Material:

______________________________

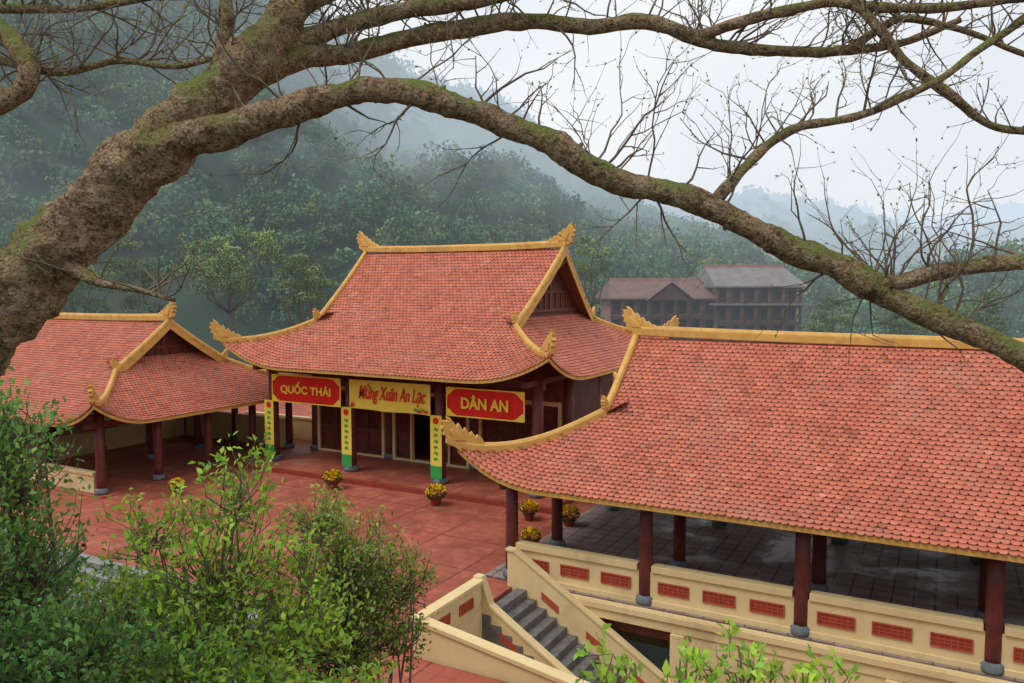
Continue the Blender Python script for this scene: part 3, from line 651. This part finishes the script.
# ============================================================ FAR BUILDING
fb=empty('guest_house',H(705,106,-6),'far grey roofed timber guest house in the mist above the right pavilion','building',rz=AZ+R_(4))
s=106/800
def L(px): return (px-705)*s
def Zp(y): return 8.2+(285-y)*s+6
def hip(mb,x0,x1,y0,y1,ze,zr,ins):
    yr=(y0+y1)/2; mb.add([(x0,y0,ze),(x1,y0,ze),(x1,y1,ze),(x0,y1,ze),(x0+ins,yr,zr),(x1-ins,yr,zr),(x0,y0,ze-.2),(x1,y0,ze-.2),(x1,y1,ze-.2),(x0,y1,ze-.2)],[(0,1,5,4),(1,2,5),(2,3,4,5),(3,0,4),(6,7,1,0),(7,8,2,1),(8,9,3,2),(9,6,0,3),(6,9,8,7)])
for (xa,xb,ye,yr_,dep,ins,nw) in ((L(606),L(737),298,280,9,1.2,9),(L(710),L(804),286,266,12,.6,6)):
    y0=0 if nw==9 else -1.5; rm=M['farroofb'] if nw==9 else M['farroof']
    mb=MB(); mb.box(xa+.8,y0+1.2,0,xb-.8,y0+dep,Zp(ye)); mb.build('wall',M['farwall'],fb,local=True)
    mb=MB(); hip(mb,xa,xb,y0-.4,y0+dep+1,Zp(ye),Zp(yr_),ins); rf=mb.build('roof',rm,fb,local=True)
    mb=MB(); mb.box(xa+ins,y0+(dep+.6)/2-.15,Zp(yr_)-.1,xb-ins,y0+(dep+.6)/2+.15,Zp(yr_)+.3); mb.build('ridge_cap',M['farwall'],rf,local=True)
    if nw==6:
        mb=MB(); mb.box(xa-.3,y0-1.2,Zp(ye)-2.5,xb+.3,y0+1.19,Zp(ye)-2.3); mb.build('lower_roof',rm,fb,local=True)
    H0=Zp(ye)-.2
    for f in range(4):
        zt=H0-f*2.4
        if zt<2: break
        mb=MB(); mb.box(xa+.5,y0+.1,zt-2.35,xb-.5,y0+1.2,zt-2.2); mb.box(xa+.5,y0+.12,zt-1.55,xb-.5,y0+.2,zt-1.45); mb.box(xa+.5,y0+.1,zt-.2,xb-.5,y0+.3,zt)
        for k in range(40): 
            x=xa+.6+(xb-xa-1.2)*k/39; mb.box(x-.04,y0+.13,zt-2.2,x+.04,y0+.18,zt-1.55)
        mb.build('balcony',M['farwood'],fb,local=True)
        for k in range(nw):
            x=xa+1.5+(xb-xa-3.0)*k/(nw-1)
            mb=MB(); mb.box(x-.5,y0+1.14,zt-1.9,x+.5,y0+1.197,zt-.3); wn=mb.build('window',M['farglass'],fb,local=True)
            mb=MB(); mb.box(x-.04,y0+1.08,zt-1.9,x+.04,y0+1.138,zt-.3); mb.box(x-.55,y0+1.08,zt-.3,x+.55,y0+1.16,zt-.2); mb.build('frame',M['farwood'],wn,local=True)
    for k in range(nw+1):
        x=xa+.7+(xb-xa-1.4)*k/nw; mb=MB(); mb.box(x-.14,y0+.2,0,x+.14,y0+.48,Zp(ye)-.01); mb.build('post',M['farwood'],fb,local=True)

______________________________

Exercise objective: Quote every line word for word and keep the images out of the copy.

Final result:
Continue the Blender Python script for this scene: part 3, from line 651. This part finishes the script.
# ============================================================ FAR BUILDING
fb=empty('guest_house',H(705,106,-6),'far grey roofed timber guest house in the mist above the right pavilion','building',rz=AZ+R_(4))
s=106/800
def L(px): return (px-705)*s
def Zp(y): return 8.2+(285-y)*s+6
def hip(mb,x0,x1,y0,y1,ze,zr,ins):
    yr=(y0+y1)/2; mb.add([(x0,y0,ze),(x1,y0,ze),(x1,y1,ze),(x0,y1,ze),(x0+ins,yr,zr),(x1-ins,yr,zr),(x0,y0,ze-.2),(x1,y0,ze-.2),(x1,y1,ze-.2),(x0,y1,ze-.2)],[(0,1,5,4),(1,2,5),(2,3,4,5),(3,0,4),(6,7,1,0),(7,8,2,1),(8,9,3,2),(9,6,0,3),(6,9,8,7)])
for (xa,xb,ye,yr_,dep,ins,nw) in ((L(606),L(737),298,280,9,1.2,9),(L(710),L(804),286,266,12,.6,6)):
    y0=0 if nw==9 else -1.5; rm=M['farroofb'] if nw==9 else M['farroof']
    mb=MB(); mb.box(xa+.8,y0+1.2,0,xb-.8,y0+dep,Zp(ye)); mb.build('wall',M['farwall'],fb,local=True)
    mb=MB(); hip(mb,xa,xb,y0-.4,y0+dep+1,Zp(ye),Zp(yr_),ins); rf=mb.build('roof',rm,fb,local=True)
    mb=MB(); mb.box(xa+ins,y0+(dep+.6)/2-.15,Zp(yr_)-.1,xb-ins,y0+(dep+.6)/2+.15,Zp(yr_)+.3); mb.build('ridge_cap',M['farwall'],rf,local=True)
    if nw==6:
        mb=MB(); mb.box(xa-.3,y0-1.2,Zp(ye)-2.5,xb+.3,y0+1.19,Zp(ye)-2.3); mb.build('lower_roof',rm,fb,local=True)
    H0=Zp(ye)-.2
    for f in range(4):
        zt=H0-f*2.4
        if zt<2: break
        mb=MB(); mb.box(xa+.5,y0+.1,zt-2.35,xb-.5,y0+1.2,zt-2.2); mb.box(xa+.5,y0+.12,zt-1.55,xb-.5,y0+.2,zt-1.45); mb.box(xa+.5,y0+.1,zt-.2,xb-.5,y0+.3,zt)
        for k in range(40): 
            x=xa+.6+(xb-xa-1.2)*k/39; mb.box(x-.04,y0+.13,zt-2.2,x+.04,y0+.18,zt-1.55)
        mb.build('balcony',M['farwood'],fb,local=True)
        for k in range(nw):
            x=xa+1.5+(xb-xa-3.0)*k/(nw-1)
            mb=MB(); mb.box(x-.5,y0+1.14,zt-1.9,x+.5,y0+1.197,zt-.3); wn=mb.build('window',M['farglass'],fb,local=True)
            mb=MB(); mb.box(x-.04,y0+1.08,zt-1.9,x+.04,y0+1.138,zt-.3); mb.box(x-.55,y0+1.08,zt-.3,x+.55,y0+1.16,zt-.2); mb.build('frame',M['farwood'],wn,local=True)
    for k in range(nw+1):
        x=xa+.7+(xb-xa-1.4)*k/nw; mb=MB(); mb.box(x-.14,y0+.2,0,x+.14,y0+.48,Zp(ye)-.01); mb.build('post',M['farwood'],fb,local=True)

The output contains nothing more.